# DATA BLOCK
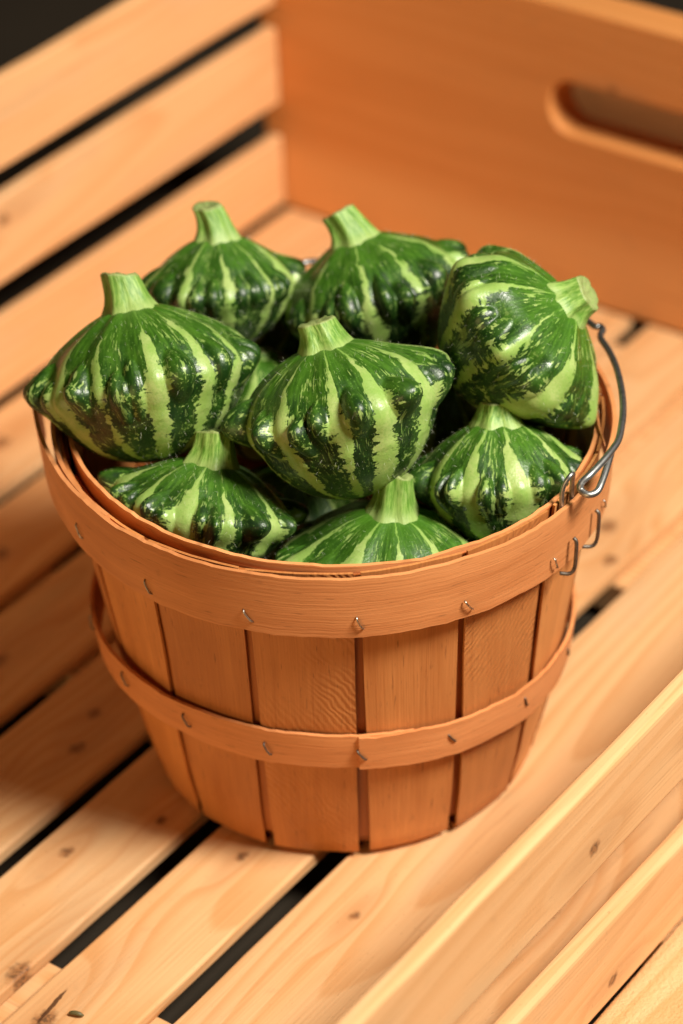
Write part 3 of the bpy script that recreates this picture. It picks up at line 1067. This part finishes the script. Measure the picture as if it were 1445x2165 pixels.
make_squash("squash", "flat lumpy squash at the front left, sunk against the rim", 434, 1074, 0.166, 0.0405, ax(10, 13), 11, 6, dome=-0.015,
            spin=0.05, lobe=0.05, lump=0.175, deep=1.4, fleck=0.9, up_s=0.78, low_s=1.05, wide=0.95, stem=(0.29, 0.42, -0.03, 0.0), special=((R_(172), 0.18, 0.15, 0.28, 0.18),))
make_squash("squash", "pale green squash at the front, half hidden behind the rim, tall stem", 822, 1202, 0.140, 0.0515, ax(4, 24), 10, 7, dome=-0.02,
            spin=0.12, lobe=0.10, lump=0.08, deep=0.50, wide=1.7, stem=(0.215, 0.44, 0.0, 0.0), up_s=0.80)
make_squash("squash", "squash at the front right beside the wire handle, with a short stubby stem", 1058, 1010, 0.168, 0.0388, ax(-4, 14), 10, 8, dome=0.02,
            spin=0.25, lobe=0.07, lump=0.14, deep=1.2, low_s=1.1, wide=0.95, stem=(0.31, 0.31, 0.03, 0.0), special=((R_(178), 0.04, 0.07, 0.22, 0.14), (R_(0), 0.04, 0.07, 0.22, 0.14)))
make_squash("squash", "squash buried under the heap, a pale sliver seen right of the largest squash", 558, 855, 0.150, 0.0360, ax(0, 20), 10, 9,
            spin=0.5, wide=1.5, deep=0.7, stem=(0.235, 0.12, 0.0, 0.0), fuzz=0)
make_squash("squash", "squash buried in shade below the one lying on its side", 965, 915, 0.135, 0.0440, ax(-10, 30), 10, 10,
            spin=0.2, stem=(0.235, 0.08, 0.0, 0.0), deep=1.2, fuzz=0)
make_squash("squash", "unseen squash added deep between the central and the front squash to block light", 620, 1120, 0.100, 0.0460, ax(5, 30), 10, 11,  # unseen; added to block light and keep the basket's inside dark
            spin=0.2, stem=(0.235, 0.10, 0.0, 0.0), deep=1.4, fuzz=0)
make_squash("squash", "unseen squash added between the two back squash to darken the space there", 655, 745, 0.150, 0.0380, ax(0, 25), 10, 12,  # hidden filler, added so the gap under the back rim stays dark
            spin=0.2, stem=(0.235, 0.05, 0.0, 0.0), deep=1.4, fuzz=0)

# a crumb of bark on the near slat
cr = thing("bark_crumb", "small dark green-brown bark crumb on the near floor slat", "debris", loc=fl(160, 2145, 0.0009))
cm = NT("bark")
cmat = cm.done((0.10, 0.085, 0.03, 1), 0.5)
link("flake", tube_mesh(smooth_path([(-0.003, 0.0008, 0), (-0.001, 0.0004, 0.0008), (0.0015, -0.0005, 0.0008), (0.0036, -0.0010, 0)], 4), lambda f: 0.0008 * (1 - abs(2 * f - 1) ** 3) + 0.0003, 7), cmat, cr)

# EXERCISE AIM
Copy the data character for character, but drop all pictures from the copy.

# OUTPUT OF THE EXERCISE
Write part 3 of the bpy script that recreates this picture. It picks up at line 1067. This part finishes the script. Measure the picture as if it were 1445x2165 pixels.
make_squash("squash", "flat lumpy squash at the front left, sunk against the rim", 434, 1074, 0.166, 0.0405, ax(10, 13), 11, 6, dome=-0.015,
            spin=0.05, lobe=0.05, lump=0.175, deep=1.4, fleck=0.9, up_s=0.78, low_s=1.05, wide=0.95, stem=(0.29, 0.42, -0.03, 0.0), special=((R_(172), 0.18, 0.15, 0.28, 0.18),))
make_squash("squash", "pale green squash at the front, half hidden behind the rim, tall stem", 822, 1202, 0.140, 0.0515, ax(4, 24), 10, 7, dome=-0.02,
            spin=0.12, lobe=0.10, lump=0.08, deep=0.50, wide=1.7, stem=(0.215, 0.44, 0.0, 0.0), up_s=0.80)
make_squash("squash", "squash at the front right beside the wire handle, with a short stubby stem", 1058, 1010, 0.168, 0.0388, ax(-4, 14), 10, 8, dome=0.02,
            spin=0.25, lobe=0.07, lump=0.14, deep=1.2, low_s=1.1, wide=0.95, stem=(0.31, 0.31, 0.03, 0.0), special=((R_(178), 0.04, 0.07, 0.22, 0.14), (R_(0), 0.04, 0.07, 0.22, 0.14)))
make_squash("squash", "squash buried under the heap, a pale sliver seen right of the largest squash", 558, 855, 0.150, 0.0360, ax(0, 20), 10, 9,
            spin=0.5, wide=1.5, deep=0.7, stem=(0.235, 0.12, 0.0, 0.0), fuzz=0)
make_squash("squash", "squash buried in shade below the one lying on its side", 965, 915, 0.135, 0.0440, ax(-10, 30), 10, 10,
            spin=0.2, stem=(0.235, 0.08, 0.0, 0.0), deep=1.2, fuzz=0)
make_squash("squash", "unseen squash added deep between the central and the front squash to block light", 620, 1120, 0.100, 0.0460, ax(5, 30), 10, 11,  # unseen; added to block light and keep the basket's inside dark
            spin=0.2, stem=(0.235, 0.10, 0.0, 0.0), deep=1.4, fuzz=0)
make_squash("squash", "unseen squash added between the two back squash to darken the space there", 655, 745, 0.150, 0.0380, ax(0, 25), 10, 12,  # hidden filler, added so the gap under the back rim stays dark
            spin=0.2, stem=(0.235, 0.05, 0.0, 0.0), deep=1.4, fuzz=0)

# a crumb of bark on the near slat
cr = thing("bark_crumb", "small dark green-brown bark crumb on the near floor slat", "debris", loc=fl(160, 2145, 0.0009))
cm = NT("bark")
cmat = cm.done((0.10, 0.085, 0.03, 1), 0.5)
link("flake", tube_mesh(smooth_path([(-0.003, 0.0008, 0), (-0.001, 0.0004, 0.0008), (0.0015, -0.0005, 0.0008), (0.0036, -0.0010, 0)], 4), lambda f: 0.0008 * (1 - abs(2 * f - 1) ** 3) + 0.0003, 7), cmat, cr)